Entries with scene source code:
####
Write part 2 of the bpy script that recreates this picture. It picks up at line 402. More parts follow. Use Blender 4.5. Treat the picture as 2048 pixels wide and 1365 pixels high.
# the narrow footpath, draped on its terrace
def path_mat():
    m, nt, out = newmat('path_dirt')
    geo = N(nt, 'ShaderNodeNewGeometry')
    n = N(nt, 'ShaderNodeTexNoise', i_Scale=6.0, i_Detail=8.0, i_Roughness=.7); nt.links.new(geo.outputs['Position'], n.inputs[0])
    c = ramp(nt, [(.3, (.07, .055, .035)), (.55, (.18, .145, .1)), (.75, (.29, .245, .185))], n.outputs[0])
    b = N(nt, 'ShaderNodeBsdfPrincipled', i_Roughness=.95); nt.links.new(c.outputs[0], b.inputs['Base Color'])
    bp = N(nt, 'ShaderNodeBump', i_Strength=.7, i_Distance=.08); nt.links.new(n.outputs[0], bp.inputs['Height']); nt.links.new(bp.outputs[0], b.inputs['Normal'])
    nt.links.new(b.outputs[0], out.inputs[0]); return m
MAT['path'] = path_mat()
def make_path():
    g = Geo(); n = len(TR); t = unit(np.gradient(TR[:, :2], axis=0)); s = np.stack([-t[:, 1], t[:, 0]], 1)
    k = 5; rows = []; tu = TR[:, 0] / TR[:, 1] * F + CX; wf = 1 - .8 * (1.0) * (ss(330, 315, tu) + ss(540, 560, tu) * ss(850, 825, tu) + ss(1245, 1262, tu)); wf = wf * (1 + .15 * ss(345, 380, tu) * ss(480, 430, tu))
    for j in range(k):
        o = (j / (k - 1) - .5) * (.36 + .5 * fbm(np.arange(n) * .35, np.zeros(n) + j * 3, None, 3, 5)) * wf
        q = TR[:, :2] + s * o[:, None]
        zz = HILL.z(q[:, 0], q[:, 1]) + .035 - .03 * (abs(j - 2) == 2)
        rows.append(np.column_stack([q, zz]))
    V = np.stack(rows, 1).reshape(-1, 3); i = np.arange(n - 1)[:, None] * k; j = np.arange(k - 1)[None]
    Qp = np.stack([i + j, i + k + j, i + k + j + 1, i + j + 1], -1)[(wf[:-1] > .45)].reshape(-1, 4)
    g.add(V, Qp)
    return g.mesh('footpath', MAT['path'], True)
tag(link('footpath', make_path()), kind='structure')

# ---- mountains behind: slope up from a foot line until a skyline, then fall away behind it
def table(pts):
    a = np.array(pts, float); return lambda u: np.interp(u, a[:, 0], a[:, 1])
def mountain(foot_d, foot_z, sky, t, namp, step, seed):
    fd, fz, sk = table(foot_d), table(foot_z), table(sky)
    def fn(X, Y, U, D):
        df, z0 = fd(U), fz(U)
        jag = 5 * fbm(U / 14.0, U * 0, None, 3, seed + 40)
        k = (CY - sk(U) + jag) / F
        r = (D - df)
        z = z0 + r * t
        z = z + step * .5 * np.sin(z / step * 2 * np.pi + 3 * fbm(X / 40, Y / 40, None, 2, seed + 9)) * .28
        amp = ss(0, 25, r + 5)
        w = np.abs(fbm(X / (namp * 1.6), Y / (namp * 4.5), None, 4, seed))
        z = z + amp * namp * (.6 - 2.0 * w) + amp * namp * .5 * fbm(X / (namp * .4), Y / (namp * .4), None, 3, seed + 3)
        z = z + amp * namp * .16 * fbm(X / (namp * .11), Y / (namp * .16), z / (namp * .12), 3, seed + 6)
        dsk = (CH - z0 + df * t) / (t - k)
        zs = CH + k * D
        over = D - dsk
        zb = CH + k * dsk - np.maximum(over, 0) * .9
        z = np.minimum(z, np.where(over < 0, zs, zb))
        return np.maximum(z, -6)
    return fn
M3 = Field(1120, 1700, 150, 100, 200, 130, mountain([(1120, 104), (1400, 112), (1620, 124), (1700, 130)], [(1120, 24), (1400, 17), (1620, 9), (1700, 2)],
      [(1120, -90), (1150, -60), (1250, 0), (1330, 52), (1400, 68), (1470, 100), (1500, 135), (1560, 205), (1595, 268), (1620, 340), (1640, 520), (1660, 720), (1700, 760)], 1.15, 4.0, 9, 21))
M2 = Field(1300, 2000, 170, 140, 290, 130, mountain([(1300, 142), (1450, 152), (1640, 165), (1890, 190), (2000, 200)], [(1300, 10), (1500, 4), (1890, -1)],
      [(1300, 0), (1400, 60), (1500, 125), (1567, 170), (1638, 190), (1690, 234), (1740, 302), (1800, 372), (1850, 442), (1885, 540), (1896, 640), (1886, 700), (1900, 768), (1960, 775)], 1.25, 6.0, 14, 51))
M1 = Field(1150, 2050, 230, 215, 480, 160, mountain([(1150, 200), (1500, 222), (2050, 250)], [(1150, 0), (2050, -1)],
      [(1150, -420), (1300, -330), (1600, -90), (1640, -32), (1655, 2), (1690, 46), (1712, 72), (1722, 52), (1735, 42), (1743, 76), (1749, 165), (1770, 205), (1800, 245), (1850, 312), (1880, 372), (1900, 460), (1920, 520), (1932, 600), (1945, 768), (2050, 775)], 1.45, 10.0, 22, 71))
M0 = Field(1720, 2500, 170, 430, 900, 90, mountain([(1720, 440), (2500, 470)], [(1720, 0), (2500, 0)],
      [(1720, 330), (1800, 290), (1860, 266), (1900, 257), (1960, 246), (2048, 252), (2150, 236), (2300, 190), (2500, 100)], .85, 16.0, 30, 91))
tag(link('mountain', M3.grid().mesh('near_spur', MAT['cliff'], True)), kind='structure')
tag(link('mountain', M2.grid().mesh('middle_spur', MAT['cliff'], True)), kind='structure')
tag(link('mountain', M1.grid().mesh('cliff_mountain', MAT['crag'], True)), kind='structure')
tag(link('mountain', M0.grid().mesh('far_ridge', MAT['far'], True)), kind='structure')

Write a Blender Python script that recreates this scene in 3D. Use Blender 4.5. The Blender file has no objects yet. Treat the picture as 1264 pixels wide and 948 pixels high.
####
**Task brief**
Write all of the records out again exactly.

**Full solution**
Write part 2 of the bpy script that recreates this picture. It picks up at line 402. More parts follow. Use Blender 4.5. Treat the picture as 2048 pixels wide and 1365 pixels high.
# the narrow footpath, draped on its terrace
def path_mat():
    m, nt, out = newmat('path_dirt')
    geo = N(nt, 'ShaderNodeNewGeometry')
    n = N(nt, 'ShaderNodeTexNoise', i_Scale=6.0, i_Detail=8.0, i_Roughness=.7); nt.links.new(geo.outputs['Position'], n.inputs[0])
    c = ramp(nt, [(.3, (.07, .055, .035)), (.55, (.18, .145, .1)), (.75, (.29, .245, .185))], n.outputs[0])
    b = N(nt, 'ShaderNodeBsdfPrincipled', i_Roughness=.95); nt.links.new(c.outputs[0], b.inputs['Base Color'])
    bp = N(nt, 'ShaderNodeBump', i_Strength=.7, i_Distance=.08); nt.links.new(n.outputs[0], bp.inputs['Height']); nt.links.new(bp.outputs[0], b.inputs['Normal'])
    nt.links.new(b.outputs[0], out.inputs[0]); return m
MAT['path'] = path_mat()
def make_path():
    g = Geo(); n = len(TR); t = unit(np.gradient(TR[:, :2], axis=0)); s = np.stack([-t[:, 1], t[:, 0]], 1)
    k = 5; rows = []; tu = TR[:, 0] / TR[:, 1] * F + CX; wf = 1 - .8 * (1.0) * (ss(330, 315, tu) + ss(540, 560, tu) * ss(850, 825, tu) + ss(1245, 1262, tu)); wf = wf * (1 + .15 * ss(345, 380, tu) * ss(480, 430, tu))
    for j in range(k):
        o = (j / (k - 1) - .5) * (.36 + .5 * fbm(np.arange(n) * .35, np.zeros(n) + j * 3, None, 3, 5)) * wf
        q = TR[:, :2] + s * o[:, None]
        zz = HILL.z(q[:, 0], q[:, 1]) + .035 - .03 * (abs(j - 2) == 2)
        rows.append(np.column_stack([q, zz]))
    V = np.stack(rows, 1).reshape(-1, 3); i = np.arange(n - 1)[:, None] * k; j = np.arange(k - 1)[None]
    Qp = np.stack([i + j, i + k + j, i + k + j + 1, i + j + 1], -1)[(wf[:-1] > .45)].reshape(-1, 4)
    g.add(V, Qp)
    return g.mesh('footpath', MAT['path'], True)
tag(link('footpath', make_path()), kind='structure')

# ---- mountains behind: slope up from a foot line until a skyline, then fall away behind it
def table(pts):
    a = np.array(pts, float); return lambda u: np.interp(u, a[:, 0], a[:, 1])
def mountain(foot_d, foot_z, sky, t, namp, step, seed):
    fd, fz, sk = table(foot_d), table(foot_z), table(sky)
    def fn(X, Y, U, D):
        df, z0 = fd(U), fz(U)
        jag = 5 * fbm(U / 14.0, U * 0, None, 3, seed + 40)
        k = (CY - sk(U) + jag) / F
        r = (D - df)
        z = z0 + r * t
        z = z + step * .5 * np.sin(z / step * 2 * np.pi + 3 * fbm(X / 40, Y / 40, None, 2, seed + 9)) * .28
        amp = ss(0, 25, r + 5)
        w = np.abs(fbm(X / (namp * 1.6), Y / (namp * 4.5), None, 4, seed))
        z = z + amp * namp * (.6 - 2.0 * w) + amp * namp * .5 * fbm(X / (namp * .4), Y / (namp * .4), None, 3, seed + 3)
        z = z + amp * namp * .16 * fbm(X / (namp * .11), Y / (namp * .16), z / (namp * .12), 3, seed + 6)
        dsk = (CH - z0 + df * t) / (t - k)
        zs = CH + k * D
        over = D - dsk
        zb = CH + k * dsk - np.maximum(over, 0) * .9
        z = np.minimum(z, np.where(over < 0, zs, zb))
        return np.maximum(z, -6)
    return fn
M3 = Field(1120, 1700, 150, 100, 200, 130, mountain([(1120, 104), (1400, 112), (1620, 124), (1700, 130)], [(1120, 24), (1400, 17), (1620, 9), (1700, 2)],
      [(1120, -90), (1150, -60), (1250, 0), (1330, 52), (1400, 68), (1470, 100), (1500, 135), (1560, 205), (1595, 268), (1620, 340), (1640, 520), (1660, 720), (1700, 760)], 1.15, 4.0, 9, 21))
M2 = Field(1300, 2000, 170, 140, 290, 130, mountain([(1300, 142), (1450, 152), (1640, 165), (1890, 190), (2000, 200)], [(1300, 10), (1500, 4), (1890, -1)],
      [(1300, 0), (1400, 60), (1500, 125), (1567, 170), (1638, 190), (1690, 234), (1740, 302), (1800, 372), (1850, 442), (1885, 540), (1896, 640), (1886, 700), (1900, 768), (1960, 775)], 1.25, 6.0, 14, 51))
M1 = Field(1150, 2050, 230, 215, 480, 160, mountain([(1150, 200), (1500, 222), (2050, 250)], [(1150, 0), (2050, -1)],
      [(1150, -420), (1300, -330), (1600, -90), (1640, -32), (1655, 2), (1690, 46), (1712, 72), (1722, 52), (1735, 42), (1743, 76), (1749, 165), (1770, 205), (1800, 245), (1850, 312), (1880, 372), (1900, 460), (1920, 520), (1932, 600), (1945, 768), (2050, 775)], 1.45, 10.0, 22, 71))
M0 = Field(1720, 2500, 170, 430, 900, 90, mountain([(1720, 440), (2500, 470)], [(1720, 0), (2500, 0)],
      [(1720, 330), (1800, 290), (1860, 266), (1900, 257), (1960, 246), (2048, 252), (2150, 236), (2300, 190), (2500, 100)], .85, 16.0, 30, 91))
tag(link('mountain', M3.grid().mesh('near_spur', MAT['cliff'], True)), kind='structure')
tag(link('mountain', M2.grid().mesh('middle_spur', MAT['cliff'], True)), kind='structure')
tag(link('mountain', M1.grid().mesh('cliff_mountain', MAT['crag'], True)), kind='structure')
tag(link('mountain', M0.grid().mesh('far_ridge', MAT['far'], True)), kind='structure')

Write a Blender Python script that recreates this scene in 3D. Use Blender 4.5. The Blender file has no objects yet. Treat the picture as 1264 pixels wide and 948 pixels high.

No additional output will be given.